A comemoração com risos e socos no ar do governador Wilson Witzel (PSC) pela morte de William Augusto da Silva, de 20 anos, após o desfecho do sequestro de um ônibus na Ponte Rio-Niterói, na manhã desta terça-feira (20), esconde um dos piores índices de segurança pública dos últimos anos em todo o estado do Rio.
Dados divulgados recentemente pelo Instituto de Segurança Pública do Rio de Janeiro (ISP-RJ) mostram que os seis primeiros meses de governo de Witzel bateram o recorde de mortes violentas, com 881 homicídios que tiveram policiais como autores em favelas. Desde 1998, quando esses dados começaram a ser compilados, o índice não era tão alto.
Nos últimos meses, especialistas em segurança pública e entidades locais e internacionais assistem, atônitos, à escalada da violência do Estado. Entre os dias 9 e 14 de agosto, cinco jovens – incluindo uma mãe com um bebê no colo – foram mortos em comunidades em decorrência de operações policiais. Diversas testemunhas afirmam que nenhuma delas tinha ligação com o crime.
Para Filipe dos Anjos Pereira, secretário geral da Federação das Associações de Favelas do Rio de janeiro (Faferj), Wilson Witzel oficializou a “necropolítica”, uma política de morte em que o Estado é autor, mas o governador não conseguiu, segundo ele, apresentar nenhum plano de inteligência de combate ao crime.
“Como marginais têm acesso a tantas armas? Essas armas passaram por uma estrutura gigantesca do Estado, furaram barreiras, atravessaram portos, aeroportos e rodovias. O Estado brasileiro tem muito interesse nessa narrativa da ‘guerra’, sabemos que ela gera capital político. Políticos como Witzel têm a resposta errada aos anseios da população e não apresentam um plano com mais inteligência e menos impacto”, avalia o representante da Faferj.
As diferenças entre a ações para salvar reféns do sequestro desta terça-feira (20) e as entradas da Polícia Militar e a autorização do governador para “atirar na cabecinha” nas favelas foram lembradas pelo deputado estadual Flávio Serafini (Psol). Ele disse que o estado vive seu momento mais violento da política de segurança pública.
“O governador tenta se apropriar de uma situação dramática, como foi essa do sequestro do ônibus, para se promover.
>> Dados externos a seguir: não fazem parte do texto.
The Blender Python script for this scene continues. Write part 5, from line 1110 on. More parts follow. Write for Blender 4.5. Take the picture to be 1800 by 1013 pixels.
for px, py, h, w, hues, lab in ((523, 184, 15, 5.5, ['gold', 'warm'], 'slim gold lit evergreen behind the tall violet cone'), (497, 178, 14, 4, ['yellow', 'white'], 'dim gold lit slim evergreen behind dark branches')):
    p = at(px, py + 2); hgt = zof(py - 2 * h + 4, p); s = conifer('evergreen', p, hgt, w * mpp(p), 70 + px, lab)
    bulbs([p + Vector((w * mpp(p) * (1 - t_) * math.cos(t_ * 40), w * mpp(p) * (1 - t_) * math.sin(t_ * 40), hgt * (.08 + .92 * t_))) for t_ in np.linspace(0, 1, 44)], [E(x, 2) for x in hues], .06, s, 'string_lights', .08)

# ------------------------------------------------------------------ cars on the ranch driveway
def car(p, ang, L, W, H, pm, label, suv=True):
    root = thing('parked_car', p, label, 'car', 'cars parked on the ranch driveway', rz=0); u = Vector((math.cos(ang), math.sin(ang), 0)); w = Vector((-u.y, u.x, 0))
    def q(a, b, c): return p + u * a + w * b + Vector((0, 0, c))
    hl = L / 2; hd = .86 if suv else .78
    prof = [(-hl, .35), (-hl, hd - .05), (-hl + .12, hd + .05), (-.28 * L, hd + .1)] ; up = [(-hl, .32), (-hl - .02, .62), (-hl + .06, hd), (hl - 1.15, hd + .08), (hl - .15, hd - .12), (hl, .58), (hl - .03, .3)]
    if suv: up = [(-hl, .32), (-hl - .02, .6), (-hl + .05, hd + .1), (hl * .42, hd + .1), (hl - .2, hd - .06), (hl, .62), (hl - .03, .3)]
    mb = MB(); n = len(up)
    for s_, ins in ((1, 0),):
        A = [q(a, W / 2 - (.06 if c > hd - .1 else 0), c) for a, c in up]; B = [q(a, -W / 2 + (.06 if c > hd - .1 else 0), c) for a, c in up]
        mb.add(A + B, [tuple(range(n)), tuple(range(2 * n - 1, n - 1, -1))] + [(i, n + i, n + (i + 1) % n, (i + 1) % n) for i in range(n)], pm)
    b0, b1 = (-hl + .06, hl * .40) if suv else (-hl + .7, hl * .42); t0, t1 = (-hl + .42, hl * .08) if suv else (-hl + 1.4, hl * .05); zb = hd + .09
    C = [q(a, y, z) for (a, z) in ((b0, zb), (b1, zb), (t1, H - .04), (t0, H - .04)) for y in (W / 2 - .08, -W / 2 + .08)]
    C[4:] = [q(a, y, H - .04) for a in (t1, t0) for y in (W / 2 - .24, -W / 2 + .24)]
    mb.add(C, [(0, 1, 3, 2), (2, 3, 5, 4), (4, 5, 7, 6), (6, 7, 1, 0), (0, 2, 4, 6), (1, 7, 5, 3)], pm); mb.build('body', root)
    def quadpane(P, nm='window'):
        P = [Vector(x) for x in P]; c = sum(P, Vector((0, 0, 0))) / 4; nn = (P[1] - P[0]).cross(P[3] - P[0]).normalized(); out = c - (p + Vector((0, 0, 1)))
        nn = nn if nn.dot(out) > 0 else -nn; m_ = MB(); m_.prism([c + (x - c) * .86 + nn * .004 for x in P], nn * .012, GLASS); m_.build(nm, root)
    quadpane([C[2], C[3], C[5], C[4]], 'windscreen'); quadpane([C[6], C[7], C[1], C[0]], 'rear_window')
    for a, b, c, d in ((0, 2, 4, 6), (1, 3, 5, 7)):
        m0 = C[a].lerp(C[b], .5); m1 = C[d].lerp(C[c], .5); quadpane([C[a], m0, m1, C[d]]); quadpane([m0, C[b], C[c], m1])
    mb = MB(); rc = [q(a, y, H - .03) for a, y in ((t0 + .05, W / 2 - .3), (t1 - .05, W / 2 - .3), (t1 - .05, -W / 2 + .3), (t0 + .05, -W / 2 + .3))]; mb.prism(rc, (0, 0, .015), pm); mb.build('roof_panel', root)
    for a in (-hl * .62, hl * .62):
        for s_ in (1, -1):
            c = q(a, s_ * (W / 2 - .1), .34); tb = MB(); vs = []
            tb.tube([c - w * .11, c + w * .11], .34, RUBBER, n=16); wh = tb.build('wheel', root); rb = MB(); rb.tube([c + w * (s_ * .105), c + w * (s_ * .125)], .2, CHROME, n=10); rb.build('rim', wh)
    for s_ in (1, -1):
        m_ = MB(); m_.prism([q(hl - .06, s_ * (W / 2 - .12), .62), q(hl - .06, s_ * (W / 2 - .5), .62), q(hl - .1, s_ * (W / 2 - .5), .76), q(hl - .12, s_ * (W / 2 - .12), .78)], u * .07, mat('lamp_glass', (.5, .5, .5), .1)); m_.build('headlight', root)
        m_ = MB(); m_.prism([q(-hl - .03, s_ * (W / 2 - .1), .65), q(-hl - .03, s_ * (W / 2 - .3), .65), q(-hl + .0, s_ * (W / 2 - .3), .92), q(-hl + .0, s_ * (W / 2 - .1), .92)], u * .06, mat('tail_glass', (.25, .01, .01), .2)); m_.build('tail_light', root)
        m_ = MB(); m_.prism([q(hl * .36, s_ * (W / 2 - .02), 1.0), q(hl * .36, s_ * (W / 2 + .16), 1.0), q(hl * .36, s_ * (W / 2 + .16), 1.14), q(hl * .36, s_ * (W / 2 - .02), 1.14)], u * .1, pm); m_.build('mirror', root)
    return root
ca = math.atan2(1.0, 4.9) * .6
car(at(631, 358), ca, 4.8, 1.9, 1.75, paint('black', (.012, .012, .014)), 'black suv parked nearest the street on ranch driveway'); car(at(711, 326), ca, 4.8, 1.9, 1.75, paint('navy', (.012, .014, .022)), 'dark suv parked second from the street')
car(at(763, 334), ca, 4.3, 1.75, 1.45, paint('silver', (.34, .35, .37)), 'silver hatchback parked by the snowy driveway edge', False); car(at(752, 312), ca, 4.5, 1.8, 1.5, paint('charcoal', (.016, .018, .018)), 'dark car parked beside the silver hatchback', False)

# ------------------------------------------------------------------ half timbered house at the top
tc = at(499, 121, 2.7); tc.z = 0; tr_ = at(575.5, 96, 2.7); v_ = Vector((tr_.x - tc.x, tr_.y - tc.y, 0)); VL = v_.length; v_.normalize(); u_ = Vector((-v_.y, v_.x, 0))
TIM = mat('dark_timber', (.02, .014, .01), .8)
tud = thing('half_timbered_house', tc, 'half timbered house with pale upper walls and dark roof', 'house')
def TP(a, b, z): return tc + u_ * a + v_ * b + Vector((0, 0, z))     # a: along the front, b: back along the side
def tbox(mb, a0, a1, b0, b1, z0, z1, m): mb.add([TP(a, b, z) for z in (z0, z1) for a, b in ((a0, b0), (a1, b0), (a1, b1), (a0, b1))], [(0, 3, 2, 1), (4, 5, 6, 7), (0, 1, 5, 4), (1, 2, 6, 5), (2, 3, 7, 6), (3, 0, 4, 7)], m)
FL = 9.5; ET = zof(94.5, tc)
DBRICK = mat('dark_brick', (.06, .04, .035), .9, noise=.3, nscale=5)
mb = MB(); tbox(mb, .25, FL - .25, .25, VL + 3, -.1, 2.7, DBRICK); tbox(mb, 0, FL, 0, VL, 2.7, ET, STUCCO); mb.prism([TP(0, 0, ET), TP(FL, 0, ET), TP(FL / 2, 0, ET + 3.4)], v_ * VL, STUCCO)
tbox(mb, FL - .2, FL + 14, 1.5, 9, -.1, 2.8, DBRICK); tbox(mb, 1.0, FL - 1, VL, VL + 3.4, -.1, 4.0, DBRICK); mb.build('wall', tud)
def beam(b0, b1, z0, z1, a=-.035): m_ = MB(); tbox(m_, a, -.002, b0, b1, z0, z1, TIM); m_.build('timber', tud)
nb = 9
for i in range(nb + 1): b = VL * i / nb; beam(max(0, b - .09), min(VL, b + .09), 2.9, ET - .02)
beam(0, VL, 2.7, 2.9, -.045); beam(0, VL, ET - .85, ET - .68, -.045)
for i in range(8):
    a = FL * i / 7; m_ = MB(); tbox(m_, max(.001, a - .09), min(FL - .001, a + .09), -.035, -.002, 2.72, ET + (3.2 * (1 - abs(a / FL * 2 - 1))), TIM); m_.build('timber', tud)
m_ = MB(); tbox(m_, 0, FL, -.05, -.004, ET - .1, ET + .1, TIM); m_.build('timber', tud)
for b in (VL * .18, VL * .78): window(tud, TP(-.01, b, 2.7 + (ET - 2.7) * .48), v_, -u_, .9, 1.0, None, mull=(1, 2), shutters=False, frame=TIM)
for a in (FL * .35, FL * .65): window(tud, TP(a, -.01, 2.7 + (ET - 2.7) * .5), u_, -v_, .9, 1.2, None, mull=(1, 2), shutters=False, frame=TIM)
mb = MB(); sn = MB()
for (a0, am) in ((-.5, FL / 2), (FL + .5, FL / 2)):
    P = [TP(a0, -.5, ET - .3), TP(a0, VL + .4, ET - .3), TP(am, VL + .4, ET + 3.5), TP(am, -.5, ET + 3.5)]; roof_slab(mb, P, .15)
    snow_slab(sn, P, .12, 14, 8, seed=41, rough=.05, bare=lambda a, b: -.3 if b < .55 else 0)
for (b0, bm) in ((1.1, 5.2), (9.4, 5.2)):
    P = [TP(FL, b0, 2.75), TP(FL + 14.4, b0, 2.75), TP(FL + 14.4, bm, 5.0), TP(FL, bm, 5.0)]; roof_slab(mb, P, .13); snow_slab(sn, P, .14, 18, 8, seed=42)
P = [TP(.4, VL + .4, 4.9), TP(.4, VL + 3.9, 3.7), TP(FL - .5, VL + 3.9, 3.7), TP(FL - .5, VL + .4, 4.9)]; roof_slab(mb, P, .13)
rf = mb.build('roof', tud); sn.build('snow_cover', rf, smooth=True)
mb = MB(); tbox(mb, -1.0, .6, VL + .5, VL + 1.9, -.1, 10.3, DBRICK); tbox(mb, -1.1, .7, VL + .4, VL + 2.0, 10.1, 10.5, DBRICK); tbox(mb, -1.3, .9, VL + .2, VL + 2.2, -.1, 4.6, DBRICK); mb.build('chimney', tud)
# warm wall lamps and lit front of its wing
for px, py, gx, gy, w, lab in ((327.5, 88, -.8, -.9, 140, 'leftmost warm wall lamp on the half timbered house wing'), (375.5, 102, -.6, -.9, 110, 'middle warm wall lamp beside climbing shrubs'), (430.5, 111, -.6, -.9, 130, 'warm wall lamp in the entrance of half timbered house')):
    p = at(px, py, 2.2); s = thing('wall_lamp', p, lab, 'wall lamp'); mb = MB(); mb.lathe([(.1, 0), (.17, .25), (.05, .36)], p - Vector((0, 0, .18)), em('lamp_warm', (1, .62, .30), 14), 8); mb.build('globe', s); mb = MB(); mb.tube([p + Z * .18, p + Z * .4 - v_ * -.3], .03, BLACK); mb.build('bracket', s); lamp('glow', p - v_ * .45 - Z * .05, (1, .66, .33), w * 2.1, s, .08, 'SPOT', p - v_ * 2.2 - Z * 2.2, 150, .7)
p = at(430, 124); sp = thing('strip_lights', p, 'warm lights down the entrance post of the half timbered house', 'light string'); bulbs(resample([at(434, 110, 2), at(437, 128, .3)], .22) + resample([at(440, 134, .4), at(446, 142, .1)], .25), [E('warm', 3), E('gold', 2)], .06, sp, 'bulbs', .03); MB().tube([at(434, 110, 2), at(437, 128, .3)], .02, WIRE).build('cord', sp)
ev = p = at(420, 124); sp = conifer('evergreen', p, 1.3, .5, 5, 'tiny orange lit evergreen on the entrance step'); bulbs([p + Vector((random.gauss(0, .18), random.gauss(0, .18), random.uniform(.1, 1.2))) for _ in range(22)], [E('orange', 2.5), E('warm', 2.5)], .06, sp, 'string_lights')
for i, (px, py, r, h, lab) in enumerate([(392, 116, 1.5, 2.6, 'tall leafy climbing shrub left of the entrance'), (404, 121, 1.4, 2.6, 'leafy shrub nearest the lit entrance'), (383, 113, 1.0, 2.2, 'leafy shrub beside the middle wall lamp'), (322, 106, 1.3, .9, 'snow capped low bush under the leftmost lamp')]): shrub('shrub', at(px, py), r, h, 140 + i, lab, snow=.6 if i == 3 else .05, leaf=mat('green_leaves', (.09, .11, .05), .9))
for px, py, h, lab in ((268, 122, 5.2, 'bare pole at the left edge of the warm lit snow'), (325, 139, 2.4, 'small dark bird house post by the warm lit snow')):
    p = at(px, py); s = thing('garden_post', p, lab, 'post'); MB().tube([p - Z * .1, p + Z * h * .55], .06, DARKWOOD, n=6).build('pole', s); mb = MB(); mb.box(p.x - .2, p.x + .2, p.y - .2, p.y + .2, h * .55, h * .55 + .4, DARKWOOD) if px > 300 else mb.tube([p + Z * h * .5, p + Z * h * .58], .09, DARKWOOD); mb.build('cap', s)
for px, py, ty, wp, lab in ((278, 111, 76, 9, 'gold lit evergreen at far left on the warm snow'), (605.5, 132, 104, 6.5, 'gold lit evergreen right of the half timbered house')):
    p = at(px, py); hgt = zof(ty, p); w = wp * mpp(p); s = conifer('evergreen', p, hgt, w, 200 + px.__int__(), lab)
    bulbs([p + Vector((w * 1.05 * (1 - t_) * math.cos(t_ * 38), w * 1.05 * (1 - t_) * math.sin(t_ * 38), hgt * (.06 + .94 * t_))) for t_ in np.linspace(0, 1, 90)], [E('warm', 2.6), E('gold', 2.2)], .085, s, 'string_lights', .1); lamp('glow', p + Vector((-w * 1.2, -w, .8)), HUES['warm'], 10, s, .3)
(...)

É completamente diferente uma ação orientada para salvar reféns da política diária que estimula tiroteios e vitimiza pessoas nas favelas e nos territórios de pobreza do nosso estado”, afirmou Serafini, lembrando que nos últimos meses Niterói a polícia aparece na liderança da autoria de mortes.
Doutorando em Ciência Política pelo Instituto de Estudos Sociais e Políticos da Universidade do Estado do Rio de Janeiro (Iesp-Uerj), o cientista social Pablo Nunes lembrou que a favela da Cidade de Deus, na zona oeste da cidade, era alvo de bombas da Polícia Civil ao mesmo tempo em que o sequestro do ônibus ocorria na Ponte.
“Temos uma política pública que não tem respondido à redução de crimes que atingem a população, ao aumento das milícias de forma avassaladora. Sobre isso o governador pouco ou nada faz e não vem a público falar. A violência continua acontecendo nas favelas. Enquanto o ônibus estava sequestrado, um helicóptero da Polícia Civil derrubava bombas sobre a população da Cidade de Deus”, comentou Nunes.
Segundo o cientista social e pesquisador do Centro de Estudos de Segurança e Cidadania (CESeC), enquanto governos debatem a redução da letalidade que afeta a população e a polícia, Witzel estimula e sedimenta uma política de altos índices de morte em ações do estado e comemora a eliminação de pessoas “como se fosse um gol”.
“Nesses seis meses, a polícia foi responsável por 28% de todas as mortes violentas que aconteceram no estado do Rio. Na capital, esse índice chega a quase 40% e poderemos terminar 2019 com a polícia como autora de metade das mortes violentas na cidade. É esse o feito que a segurança pública quer deixar como legado?”, questionou o pesquisador.